My own reason was more on the autistic side, as I do NOT recognize flirting unless it is specifically stated. So having an app where both parties can state "hey, we're talking with romantic intentions here!!" was the best solution ever haha (I met my husband within 30mins of installing the app 🤷)
Hm, maybe. Where I lived, your chances were low if you’re a nerd and/or looking for something serious. Like, most people on tinder were the exact same crowd you‘d also meet in clubs. But it also wasn’t a particularly big town and most people on tinder in my age range were university students from the less nerdy faculties…
Well what should non-autistic people do then?
On an individual level? No idea, I have no experience with that lol
On a systemic level? The problem seems to be that people assume dating apps are only for hookups, so people who are looking for something serious avoid them. So the idea becomes true through self-validation. Breaking that cycle somehow would make everyone involved happier I think?
People don't avoid dating apps because of a belief, they avoid them after they've been ghosted by the 3rd or 4th person in as many weeks.
Its a worse experience for building relationships than just regular life in most cases.
For you yes, that's not the norm. In average cities/towns, it's used for hook ups (shallow ones) and cheating. Can you meet a person there? Sure but odds are very much against it.
Note, I'm talking about Tinder specifically, dating apps are fine.

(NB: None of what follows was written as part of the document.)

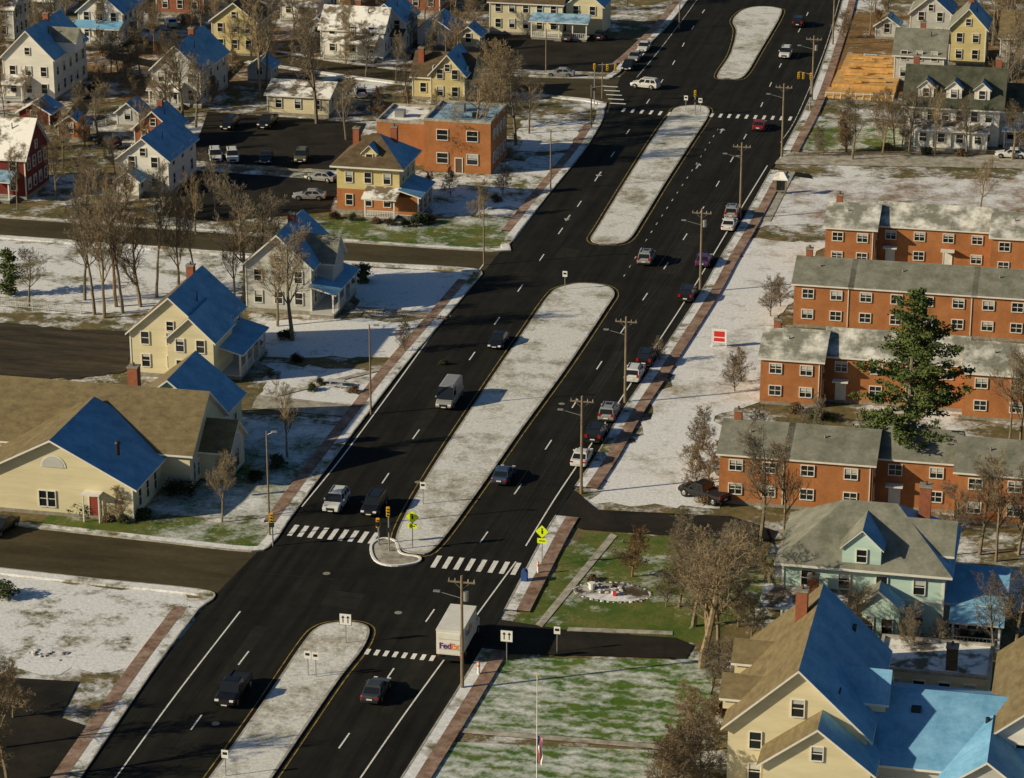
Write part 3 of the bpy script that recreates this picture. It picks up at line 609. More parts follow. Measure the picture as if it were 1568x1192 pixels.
# ------------------------------------------------------------------ vehicles
def paint(c, nm): 
    k = 'car_'+nm
    if k not in M: M[k] = mk('car_paint_'+nm, c, [x*.8 for x in c], 1.5, rough=.3, spec=.5)
    return k
PC = dict(white=(.68, .67, .64), black=(.012, .012, .014), grey=(.05, .055, .06), silver=(.3, .3, .29), red=(.25, .02, .02), blue=(.04, .07, .13), olive=(.12, .12, .07), purple=(.08, .04, .16))
def car(kind, colr, u, v, yaw=0, name=None):
    P = paint(PC[colr], colr); b = Bld(name or {'sedan': 'sedan', 'suv': 'suv', 'pickup': 'pickup_truck', 'van': 'cargo_van'}[kind], G(u, v)+Vector((0, 0, ZR+.01)), GY+radians(yaw))
    spec = dict(sedan=(4.75, 1.84, 1.45, .92), suv=(4.7, 1.9, 1.74, 1.08), pickup=(5.7, 2.0, 1.9, 1.15), van=(5.9, 2.05, 2.5, 1.25))[kind]
    L, W, H, belt = spec; h = W/2; f, r = L/2, -L/2
    st = {'sedan': [(r, .84, .42, .78), (r+.12, .95, .3, .95), (r+.9, 1, .26, .98), (-.2, 1, .24, .95), (f-1.5, 1, .24, .93), (f-.5, .97, .26, .76), (f-.12, .9, .3, .64), (f, .78, .4, .55)],
          'suv': [(r, .9, .48, .95), (r+.1, .97, .38, 1.1), (r+.9, 1, .32, 1.1), (0, 1, .3, 1.08), (f-1.25, 1, .3, 1.06), (f-.4, .98, .34, .96), (f-.1, .93, .38, .8), (f, .85, .45, .7)],
          'pickup': [(r, .95, .55, .95), (r+.08, .97, .5, 1.12), (r+1.0, 1, .45, 1.14), (0, 1, .4, 1.14), (f-1.4, 1, .4, 1.14), (f-.4, .98, .42, 1.08), (f-.08, .95, .45, .95), (f, .9, .5, .85)],
          'van': [(r, .96, .4, 1.2), (r+.05, 1, .38, 1.25), (0, 1, .35, 1.25), (f-1.1, 1, .35, 1.22), (f-.35, .96, .38, 1.0), (f-.06, .9, .4, .8), (f, .84, .45, .7)]}[kind]
    rings = []
    for (y, k, zb, zt) in st:
        hw = h*k; zm = zb+(zt-zb)*.55
        rings.append([(-hw*.94, y, zb), (-hw, y, zm), (-hw*.95, y, zt-.05), (-hw*.85, y, zt), (hw*.85, y, zt), (hw*.95, y, zt-.05), (hw, y, zm), (hw*.94, y, zb)])
    for A, Bq in zip(rings, rings[1:]):
        for i in range(8): j = (i+1) % 8; b.poly('body', [A[i], A[j], Bq[j], Bq[i]], P)
    b.poly('body', rings[0], P); b.poly('body', rings[-1][::-1], P)
    gh = {'sedan': [(r+.5, f-1.35, r+1.25, f-2.15)], 'suv': [(r+.1, f-1.15, r+.45, f-1.85)], 'pickup': [(-.55, f-1.35, -.3, f-2.05)], 'van': [(r+.06, f-.65, r+.12, f-1.45)]}[kind][0]
    yb0, yb1, yt0, yt1 = gh; hb, ht = h*.92, h*(.78 if kind != 'van' else .86); zb, zt = belt-.02, H-.06
    def gl(x, t, a):
        y = (yb0+(yb1-yb0)*a)*(1-t)+(yt0+(yt1-yt0)*a)*t; hw = hb*(1-t)+ht*t; return (x*hw, y, zb+(zt-zb)*t)
    cuts = {'sedan': [0, .08, .45, .5, .93, 1], 'suv': [0, .05, .3, .34, .6, .65, .94, 1], 'pickup': [0, .07, .45, .52, .92, 1], 'van': [0, .66, .92, 1]}[kind]
    for x in (-1, 1):
        for i, (a, c) in enumerate(zip(cuts, cuts[1:])):
            if i % 2 == 1:
                b.poly('windows', [gl(x, .08, a), gl(x, .08, c), gl(x, .88, c), gl(x, .88, a)], 'glass')
                b.poly('body', [gl(x, 0, a), gl(x, 0, c), gl(x, .08, c), gl(x, .08, a)], P); b.poly('body', [gl(x, .88, a), gl(x, .88, c), gl(x, 1, c), gl(x, 1, a)], P)
            else: b.poly('body', [gl(x, 0, a), gl(x, 0, c), gl(x, 1, c), gl(x, 1, a)], P)
    def qf(a, t0, t1, s): return [(-s*(hb*(1-t0)+ht*t0), gl(1, t0, a)[1], gl(1, t0, a)[2]), (s*(hb*(1-t0)+ht*t0), gl(1, t0, a)[1], gl(1, t0, a)[2]), (s*(hb*(1-t1)+ht*t1), gl(1, t1, a)[1], gl(1, t1, a)[2]), (-s*(hb*(1-t1)+ht*t1), gl(1, t1, a)[1], gl(1, t1, a)[2])]
    b.poly('windscreen', qf(1, 0, 1, 1), 'glass')
    if kind == 'van': b.poly('body', qf(0, 0, 1, 1), P); q = qf(0, .35, .8, .8); b.poly('windows', [(p[0], p[1]-.02, p[2]) for p in q], 'glass')
    else:
        b.poly('body', qf(0, 0, 1, 1), P); q = qf(0, .1, .88, .88); b.poly('windows', [(p[0], p[1]-.02, p[2]+.005) for p in q], 'glass')
    zc = H
    rr = [(-ht, yt0, zt), (ht, yt0, zt), (ht, yt1, zt), (-ht, yt1, zt)]; ri = [(-ht*.8, yt0+.15, zc), (ht*.8, yt0+.15, zc), (ht*.8, yt1-.2, zc), (-ht*.8, yt1-.2, zc)]
    for i in range(4): j = (i+1) % 4; b.poly('body', [rr[i], rr[j], ri[j], ri[i]], P)
    b.poly('body', ri, P)
    if kind in ('suv',):
        for x in (-1, 1): b.box('roof_rails', x*ht*.82-.025, x*ht*.82+.025, yt0+.3, yt1-.3, H-.01, H+.06, 'dark')
        if colr == 'silver': b.box('sunroof', -ht*.5, ht*.5, yt0+1.2, yt1-.4, H+.002, H+.012, 'glass')
    if kind == 'pickup':
        b.box('bed', -h*.8, h*.8, r+.12, -.7, 1.13, 1.16, 'dark'); 
        for x in (-1, 1): b.box('bed', x*h*.86-.05, x*h*.86+.05, r+.05, -.6, 1.1, 1.24, P)
        b.box('bed', -h*.8, h*.8, r+.04, r+.1, 1.1, 1.24, P)
    wr = {'sedan': .33, 'suv': .37, 'pickup': .41, 'van': .36}[kind]
    for yy in (r+.95, f-.9):
        for x in (-1, 1):
            b.tube('wheels', (x*(h-.24), yy, wr-.01), (x*(h+.012), yy, wr-.01), wr, wr, 'rubber', 14); b.tube('wheels', (x*(h+.012), yy, wr-.01), (x*(h+.025), yy, wr-.01), wr*.6, wr*.5, 'rim', 10)
            pts = [(x*(h+.006), yy+(wr+.09)*cos(pi*i/10), wr+(wr+.09)*sin(pi*i/10)) for i in range(11)]; b.poly('arches', pts, 'rubber')
    zl = st[-2][3]-.12
    for x in (-1, 1):
        b.box('lights', x*h*.5, x*h*.86, f-.16, f+.01, zl-.02, zl+.14, 'head'); zt_ = .72 if kind == 'sedan' else .85
        b.box('lights', x*h*.62, x*h*.92, r-.015, r+.1, zt_, zt_+(.16 if kind == 'sedan' else .35), 'tail')
        b.box('mirrors', x*h*1.0, x*(h*1.0+.17), yb1-.5, yb1-.36, belt, belt+.15, P)
    b.box('grille', -h*.45, h*.45, f-.1, f+.012, .42, zl+.1, 'dark'); b.box('bumper', -h*.8, h*.8, r-.04, r+.1, .35, .55, 'dark' if colr != 'white' else P)
    b.box('plate', -.26, .26, r-.05, r-.03, .6, .73, 'sign_w'); b.box('plate', -.26, .26, f+.012, f+.03, .42, .52, 'sign_w')
    return b.done()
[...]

My profiles had fun and active pics, jokes, preferences, favorites, dealbreakers, and honesty. But I found the apps so damn boring and disconnecting that I'd forget when I'd occasionally have a conversation. I couldn't get excited at all. It only made me depressed. While I know part of that is on me, it ain't all me. I decided one dystopian corpo shouldn't have a monopoly on romance and deleted my accounts.
I think Hinge is the only one not owned by one of the online dating conglomerates.
I agree it kinda sucks, but I just don't meet many women in my day to day life, so it's the best option for me.
Can't tell if under 20 or just socially inept.